Aaron Feuerstein Paid Idle Workers After His Factory Burned
When Malden Mills burned down in 1995, the owner paid all 3,000 employees their full wages for three months — out of his own pocket.
On December 11, 1995, a boiler explosion at Malden Mills in Lawrence, Massachusetts ignited a fire that destroyed three of the factory's buildings and injured 36 workers. Malden Mills made Polartec fleece fabric — the kind used in outdoor gear from Patagonia and REI. Aaron Feuerstein, the 70-year-old owner, could have taken the $300 million insurance settlement and moved production overseas. Instead he announced the next day that all 3,000 employees would continue receiving their full pay and benefits while the factory was rebuilt.
The pledge cost roughly $25 million. Feuerstein, who cited his Jewish faith and Talmudic ethics in interviews, said the workers had built the company's reputation and were not a cost to be managed around disaster. President Clinton invited him to the 1996 State of the Union address as a guest in the gallery. National newspapers treated him as a counterpoint to the wave of factory relocations and downsizing that had defined the early 1990s.
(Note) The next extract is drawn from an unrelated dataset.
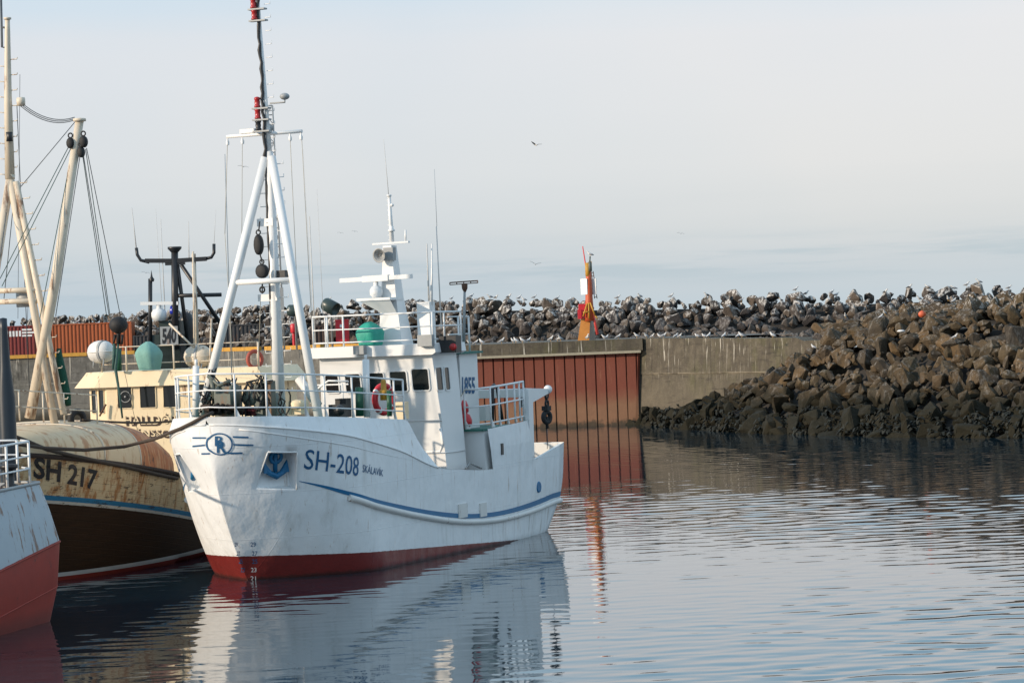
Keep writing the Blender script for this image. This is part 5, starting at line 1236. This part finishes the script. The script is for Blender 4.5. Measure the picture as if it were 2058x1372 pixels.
for i, (p, s_, k) in enumerate(rocks):
    me = R.choice(RV[k]); rot = orient(); scl = Vector((s_*R.uniform(.85, 1.15), s_*R.uniform(.85, 1.15), s_*R.uniform(.75, 1.0)))
    if nb < 300 and sizepx((p, s_, k)) > 0:
        o = bpy.data.objects.new('boulder', me); COL.objects.link(o); o.location = p; o.rotation_mode = 'QUATERNION'; o.rotation_quaternion = rot; o.scale = scl
        kk = 'bw' if k == 1 else ('weed' if p.z < 1.0 else 'mound'); tag(o, LAB[kk][0], 'boulder', LAB[kk][1]); nb += 1
    else:
        t_ = bmesh.new(); t_.from_mesh(me); t_.transform(Matrix.LocRotScale(p, rot, scl)); tm = bpy.data.meshes.new('x'); t_.to_mesh(tm); t_.free(); stuff[k].from_mesh(tm); bpy.data.meshes.remove(tm)
for k, (nm, lb_) in enumerate((('mound_rubble', 'smaller brown boulders filling the mound right of the wall'), ('breakwater_rubble', 'smaller grey boulders filling the breakwater behind the pier'))):
    me = bpy.data.meshes.new(nm); stuff[k].to_mesh(me); stuff[k].free(); me.materials.append(RM[k]); o = bpy.data.objects.new(nm, me); COL.objects.link(o); tag(o, lb_, 'boulders', kind='stuff')
# earth core under the boulders
m = MB(); xs_ = [6.6+i*1.2 for i in range(24)]
m.grid([[Vector((x, toe(x)+q, min(mound_z(x, toe(x)+q), 5.9)-.75)) for q in (-3, -1, 1, 3, 5, 7, 9, 11, 13, 15, 18) if True] for x in xs_ if x > 16.5], False)
m.grid([[Vector((x, min(toe(x)+q, wally(x)-.1) , min(mound_z(x, min(toe(x)+q, wally(x)-.1)), 5.9)-.75)) for q in (-3, -1, 1, 3, 5, 7, 9, 11)] for x in xs_ if x < 17.2], False)
m.grid([[Vector((x, interp(x, CRX, CRY)-3.0*(1-f)+(6 if f > 1 else 0), 4.9+(interp(x, CRX, CRZ)-5.3)*min(f, 1))) for f in (-.3, 0, .5, 1, 1.2)] for x in [-50+i*2 for i in range(43)]], False)
m.face([(17.5, 150, 4.4), (40, 140, 4.4), (40, 186, 5.2), (10, 186, 4.9), (17.5, 170, 4.6)])
o = m.build('embankment', simple('embankment_earth', (.03, .026, .022), .95, .4, 2, kind='World')); tag(o, kind='structure')
# seaweed tufts on the toe
wd_ = MB(); R2 = random.Random(9)
for i in range(1100):
    x = R2.uniform(7.2, 30); y = toe(x)+R2.uniform(-.7, 2.6)
    if y > wally(x)-.2: continue
    z = max(.02, mound_z(x, y)+R2.uniform(.0, .55)); 
    if z > .75+.5*math.sin(x*1.3)*math.sin(x*.47+1)+R2.uniform(-.5, .6): continue
    n_ = 5
    for j in range(n_):
        a = R2.uniform(0, 6.28); L_ = R2.uniform(.12, .38); wv = R2.uniform(.04, .11); d = Vector((math.cos(a), math.sin(a), 0)); sd = Vector((-d.y, d.x, 0))*wv; p0 = Vector((x, y, z+R2.uniform(0, .25))); p1 = p0+d*L_*.5+Vector((0, 0, .03)); p2 = p0+d*L_-Vector((0, 0, .12))
        wd_.face([p0-sd*.5, p0+sd*.5, p1+sd, p1-sd], True); wd_.face([p1-sd, p1+sd, p2+sd*.4, p2-sd*.4], True)
o = wd_.build('seaweed', simple('seaweed_brown', (.008, .009, .004), .75, .6, 3, kind='World'), recalc=False); tag(o, 'dark bladder weed hanging over the waterline boulders', 'seaweed', kind='stuff')
# litter on the mound
def litter(px_, py_, Y, r_, mt, name, label, cat, flat=.4):
    p = at(px_, py_, Y); p.z = max(p.z, .3); m = MB(); rr = random.Random(int(px_)); rows = []
    for i in range(6):
        a = math.pi*i/5; rows.append([p+Vector((math.cos(2*math.pi*j/9)*r_*math.sin(a)*rr.uniform(.8, 1.2), math.sin(2*math.pi*j/9)*r_*math.sin(a)*.6, -r_*flat*math.cos(a)*rr.uniform(.8, 1.1))) for j in range(9)])
    m.grid(rows, True, True); tag(m.build(name, mt, None, p), label, cat)
litter(1853, 631, 147, .21, simple('faded_orange_float', (.60, .12, .05), .5, .15, 6), 'net_float', 'orange float lying high on the brown boulders', 'float', .9)
litter(2030, 706, 139, .35, M['white'], 'plastic_scrap', 'white plastic scrap on the boulders by the right edge', 'litter', .25)
litter(1811, 665, 145, .22, M['white'], 'plastic_scrap', 'small white scrap on the boulders below the orange float', 'litter', .3)
litter(2048, 662, 141, .26, M['white'], 'plastic_scrap', 'white scrap on the upper boulders by the right edge', 'litter', .3)
litter(2045, 848, 132.5, .3, simple('pale_blue_plastic', (.22, .42, .5), .5, .1, 5), 'plastic_scrap', 'pale blue scrap just above the waterline at the right edge', 'litter', .3)

# ================================================================== gulls
GW = simple('gull_white_feathers', (.62, .61, .59), .8, .05, 20); GG = simple('gull_grey_feathers', (.30, .31, .33), .8, .15, 20); GB = simple('gull_black_feathers', (.03, .03, .035), .8, .2, 20); GY = simple('gull_beak', (.65, .35, .04), .5, .1, 20)
def gullmesh(back, up=1.0):
    m = MB()
    sp = [(-.26, .10), (-.17, .13), (-.05, .17), (.06, .22*up), (.12, .29*up), (.145, .35*up), (.19, .375*up), (.225, .365*up)]; rd = [.012, .045, .085, .085, .055, .042, .045, .02]
    m.tube([(x, 0, z) for x, z in sp], rd, 10); m.tube([(.215, 0, .365*up), (.275, 0, .35*up)], [.014, .004], 6, 2)
    for y in (-1, 1):
        m.tube([(-.27, y*.02, .115), (-.12, y*.075, .17), (.02, y*.085, .205), (.08, y*.06, .225)], [.01, .045, .055, .01], 8, 1, flat=.5); m.tube([(-.0, y*.03, .10), (.01, y*.03, 0)], .008, 5, 2)
    me_o = m.build('seagull', [GW, back, GY]); return me_o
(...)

The story has a less tidy ending. Rebuilding took longer than expected, and Malden Mills entered bankruptcy protection in 2001, weighed down by the reconstruction debt. Feuerstein spent years trying to reclaim ownership from creditors. The company survived under new owners and still makes Polartec, now headquartered in Denver. Feuerstein's choice was not good business by any standard accounting — but it did preserve a workforce and a skill base in a mill town where both were scarce.